David Cantrell wrote:
Nathan Rosenquist wrote:
Also, not to spread FUD, but I"m almost positive that meta information
about the files (like timestamps, maybe even permissions, etc) might get
lost if 2 identical files with different meta information are merged.
They will get lost. EVERYTHING about a file apart from its name is
stored in the inode, so if two files share an inode they have to share
all that other stuff.
That said, this works surprisingly well in many cases. For instance,
if a bunch of machines have the same distribution and packages
installed, then it's pretty likely that their times and permissions
and whatnot are the same. I also have used this when I needed to
transition services between machines.

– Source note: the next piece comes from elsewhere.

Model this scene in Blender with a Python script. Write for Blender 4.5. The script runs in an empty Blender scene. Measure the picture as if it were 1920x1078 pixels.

I'll either cp -al the big data
on the backup server before the first rsnapshot, or after the
rsnapshot use a script to stitch everything back together.
Rather than calling stat() n^m times, I recommend calling it n times and
using join("," (stat($file))[0, 2..10]) as the key in a hash of
arrayrefs. This assumes you have the memory available for a Very Big
data structure.
A trick I've seen (and later used) was to run a find across the
filesystem, emitting the inode, size, relevant timestamps,
permissions, owner, and path, into a giant file. Then sort that file
using sort, which is pretty efficient for sorting such a huge file,
compared to anything you're likely to whip up in Perl. _Then_ feed
that file to a Perl script which scans it looking for potential
matches (different inodes, but otherwise same information) and groups
them together, then runs checksums on them to winnow things down
another level. Lastly, hardlink anything which seems likely, possibly
with a byte-for-byte compare beforehand.
It sounds convoluted, but by using the external sort, the comparison
pass doesn't really need much memory, so it's pretty fast (compared to
the single-pass "collect all the information and process" version).